Une donnée nouvelle est survenue en août 2016 : le mouvement s’est scindé en deux factions, lesquelles opèrent de façon différente. Celle du tristement célèbre Abubakar Shekau – pourtant réputé mort – mène des attaques tous azimuts, tandis que celle soutenue par le groupe État islamique et dirigée par Abu Musab al-Barnawi combat essentiellement les forces de sécurité. Cette différenciation a pour effet immédiat une meilleure perception du groupe lié à l’État islamique de la part des civils, car ils n’en sont pas la cible. Les ONG présentes sur le terrain remarquent donc que ce groupe attire de plus en plus de monde.
Une kyrielle d’ONG pour la paix
Comment et pourquoi les habitants du Borno s’enrôlent-ils au sein de cette mouvance ? La situation économique et sociale du Nigeria dans son ensemble provoque chez ses citoyens deux types de réponses : l’une est pacifique, l’autre violente. Le Mouvement pour l’émancipation du delta du Niger (Mend) ou les Vengeurs du Delta ont pris les armes contre l’État. Parallèlement, des milliers de membres de la société civile travaillent au sein d’une myriade d’ONG pour promouvoir la paix. Contre le seul Boko Haram, le site d’information AllAfrica.com en répertoriait plus de 5 000 en août 2016. Elles ne sont pas seulement internationales, nombre d’entre elles sont purement locales. Elles travaillent en majeure partie au dialogue interreligieux, à la cohabitation pacifique entre communautés culturelles différentes, lesquelles sont parfois complémentaires, parfois traditionnellement antagonistes. Il est à noter que 58 % d’entre elles se consacrent à des tâches humanitaires, notamment la fourniture de denrées alimentaires ou de première nécessité pour les villages meurtris par Boko Haram. Douze pour cent sont engagées dans les dialogues entre religions ou entre communautés, 8 % travaillent avec les institutions religieuses, toutes confessions confondues, et enfin 10 % s’occupent d’éducation et de développement.
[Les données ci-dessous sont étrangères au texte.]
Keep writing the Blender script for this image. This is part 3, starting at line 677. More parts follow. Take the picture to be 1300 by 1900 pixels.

Comme l’analyse l’Institute of Security Studies, une organisation sud-africaine spécialiste en études géopolitiques des pays africains, c’est en réaction à leur situation économique personnelle que les individus basculeraient soit vers l’entraide et la solidarité, soit du « côté obscur de la force », c’est-à-dire dans le terrorisme. Une alternative extrême à nuancer, bien sûr, car entre ces deux attitudes, une grande variété d’options demeure. Par ailleurs, les raisons pour lesquels un homme décide de rejoindre Boko Haram changent en fonction du contexte politique du moment et des événements – notamment sécuritaires – survenus dans sa région.
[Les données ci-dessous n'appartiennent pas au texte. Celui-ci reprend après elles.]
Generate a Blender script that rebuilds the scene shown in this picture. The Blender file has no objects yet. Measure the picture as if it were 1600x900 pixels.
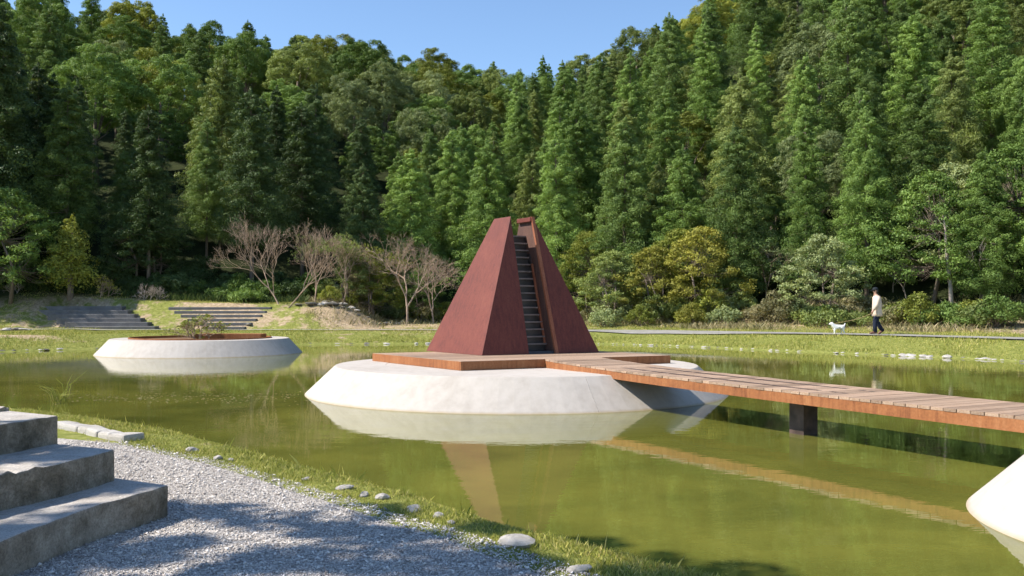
import bpy, bmesh, math, random
import numpy as np
from mathutils import Vector, Matrix
R_ = math.radians
sc = bpy.context.scene
C = sc.collection

# ------------------------------------------------------------------ camera
F, HOR, CAMZ = 1400.0, 484.0, 1.5          # focal length in photo pixels, horizon row, eye height above the water
cam = bpy.data.cameras.new('camera'); cam_o = bpy.data.objects.new('camera', cam); C.objects.link(cam_o)
cam.sensor_width = 36.0; cam.lens = F / 1600 * 36.0
cam.shift_y = (HOR - 450) / 1600
cam.clip_start = 0.05; cam.clip_end = 3000
cam_o.location = (0, 0, CAMZ); cam_o.rotation_euler = (math.pi / 2, 0, 0)
sc.camera = cam_o

# ------------------------------------------------------------------ sky, sun, exposure
SUN_AZ, SUN_EL = R_(189), R_(46)           # azimuth measured from +X, counter clockwise
sd = Vector((math.cos(SUN_AZ) * math.cos(SUN_EL), math.sin(SUN_AZ) * math.cos(SUN_EL), math.sin(SUN_EL)))
W = bpy.data.worlds.new('World'); sc.world = W; W.use_nodes = True
wn = W.node_tree; bg = wn.nodes['Background']
sky = wn.nodes.new('ShaderNodeTexSky'); sky.sky_type = 'NISHITA'; sky.sun_disc = False
sky.sun_elevation = SUN_EL; sky.sun_rotation = math.pi / 2 - SUN_AZ
sky.air_density = 1.0; sky.dust_density = 0.0; sky.ozone_density = 4.0
wn.links.new(sky.outputs[0], bg.inputs[0]); bg.inputs[1].default_value = 0.125
sun = bpy.data.lights.new('sun', 'SUN'); sun.energy = 4.9; sun.angle = R_(0.53); sun.color = (1.0, 0.945, 0.86)
sun_o = bpy.data.objects.new('sun', sun); C.objects.link(sun_o)
sun_o.rotation_euler = (-sd).to_track_quat('-Z', 'Y').to_euler()
vs = sc.view_settings; vs.view_transform = 'Standard'; vs.look = 'None'; vs.exposure = 0.75; vs.gamma = 1.0
vs.use_curve_mapping = False
sc.cycles.max_bounces = 4; sc.cycles.diffuse_bounces = 2; sc.cycles.glossy_bounces = 2
sc.cycles.use_adaptive_sampling = True; sc.cycles.adaptive_threshold = 0.05; sc.cycles.transmission_bounces = 2; sc.cycles.transparent_max_bounces = 4
sc.cycles.sample_clamp_indirect = 6.0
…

Foin des institutions séculières !
Toutefois, il semble bien que le facteur religieux soit non négligeable, surtout depuis que la faction « État islamique » prend de l’ampleur, c’est-à-dire quelques mois. Cela se voit, entre autres, dans le nom que ce groupe s’est donné, qui signifie en français « groupe engagé dans la propagation des enseignements du Prophète et dans le djihad ». Les institutions séculières sont hautement méprisées par les militants, tout comme la Constitution nigériane, la démocratie, les explications scientifiques aux phénomènes du cosmos et de la nature. Rien de tout cela ne leur semble compatible avec une vie religieuse, réglée par une stricte application de la loi islamique, laquelle loi est pourtant officiellement en vigueur dans tous les États du nord du pays. Mais étant empreinte d’une dose de sécularité – puisqu’elle est le fait du gouvernorat –, elle leur apparaît comme dévoyée, détournée de son véritable objectif : faire de chacun un musulman pur et authentique.
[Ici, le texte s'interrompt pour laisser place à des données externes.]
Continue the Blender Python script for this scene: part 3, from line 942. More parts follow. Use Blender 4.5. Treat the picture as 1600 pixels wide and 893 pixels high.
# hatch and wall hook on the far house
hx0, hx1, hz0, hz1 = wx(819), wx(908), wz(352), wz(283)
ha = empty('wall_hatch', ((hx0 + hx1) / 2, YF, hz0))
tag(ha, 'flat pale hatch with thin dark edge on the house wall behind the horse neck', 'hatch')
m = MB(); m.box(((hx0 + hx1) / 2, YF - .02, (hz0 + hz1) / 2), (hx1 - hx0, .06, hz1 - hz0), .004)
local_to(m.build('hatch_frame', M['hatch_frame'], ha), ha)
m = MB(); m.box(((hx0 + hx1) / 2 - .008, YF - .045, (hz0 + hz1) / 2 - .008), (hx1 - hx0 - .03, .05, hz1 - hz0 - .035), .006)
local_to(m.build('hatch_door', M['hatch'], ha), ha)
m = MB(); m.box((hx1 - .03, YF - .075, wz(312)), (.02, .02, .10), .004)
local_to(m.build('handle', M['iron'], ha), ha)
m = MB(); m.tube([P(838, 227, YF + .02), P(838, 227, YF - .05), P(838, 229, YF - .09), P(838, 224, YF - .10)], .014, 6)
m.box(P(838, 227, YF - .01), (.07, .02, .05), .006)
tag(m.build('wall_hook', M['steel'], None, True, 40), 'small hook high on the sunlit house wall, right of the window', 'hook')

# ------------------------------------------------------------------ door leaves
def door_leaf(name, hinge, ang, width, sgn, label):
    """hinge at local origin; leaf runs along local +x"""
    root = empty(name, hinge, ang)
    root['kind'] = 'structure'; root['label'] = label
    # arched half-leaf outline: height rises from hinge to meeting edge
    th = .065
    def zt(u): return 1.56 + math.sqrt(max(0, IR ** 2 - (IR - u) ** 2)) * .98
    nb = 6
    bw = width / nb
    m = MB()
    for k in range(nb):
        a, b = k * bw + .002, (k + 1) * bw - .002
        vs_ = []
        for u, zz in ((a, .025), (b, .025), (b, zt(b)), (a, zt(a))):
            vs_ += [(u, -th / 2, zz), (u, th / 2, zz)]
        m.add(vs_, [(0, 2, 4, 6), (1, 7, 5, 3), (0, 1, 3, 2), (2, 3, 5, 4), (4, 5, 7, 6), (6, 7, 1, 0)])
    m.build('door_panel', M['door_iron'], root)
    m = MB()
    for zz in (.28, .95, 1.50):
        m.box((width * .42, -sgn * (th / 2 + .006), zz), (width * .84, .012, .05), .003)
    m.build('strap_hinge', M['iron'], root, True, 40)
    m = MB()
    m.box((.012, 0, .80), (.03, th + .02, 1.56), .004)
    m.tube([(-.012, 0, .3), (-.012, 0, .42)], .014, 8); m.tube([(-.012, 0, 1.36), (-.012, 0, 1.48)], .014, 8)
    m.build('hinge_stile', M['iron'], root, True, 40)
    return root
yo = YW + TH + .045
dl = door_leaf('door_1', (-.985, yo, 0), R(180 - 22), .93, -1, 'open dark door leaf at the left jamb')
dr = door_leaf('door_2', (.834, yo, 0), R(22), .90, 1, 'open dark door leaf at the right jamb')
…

Recherche de la pureté et de la vérité constitue le fond de l’endoctrinement, qui joue également sur la maigre connaissance du Coran par la plupart des jeunes. Conséquence : un enrôlement toujours plus large et plus efficace. L’idéologie véhiculée prône des actions violentes et des comportements asociaux qui sont pourtant en complète contradiction avec les traditions africaines en général, et nigérianes en particulier. Par exemple contracter un mariage « forcé », utiliser des enfants comme esclaves sexuels ou pour des actes terroristes, cibler des innocents, etc.
La famille large, premier recruteur
La question se pose alors : comment couper court à ce recrutement ? Ceux qui partent en Syrie ou en Irak le font souvent grâce aux réseaux sociaux, à Twitter ou Facebook, mais dans les lieux reculés du nord du Nigeria, où l’électricité est rare, pour ne pas dire inexistante, ce n’est pas principalement par ce biais que les jeunes viennent en contact avec les « sergents recruteurs » de Boko Haram, même si cela peut être le cas dans les petites villes. C’est plutôt par le réseau des connaissances, des amis, de la famille au sens large, ainsi que via les prédications d’imams formés à « faire du nombre » dans les petites mosquées tranquilles des quartiers ou des villages. Autant de moyens informels qui sont difficilement combattus par les autorités. D’où l’accent mis sur la répression plus que sur la prévention. Or, ce n’est pas en fabriquant des « martyrs » que cette source peut se tarir. Bien au contraire.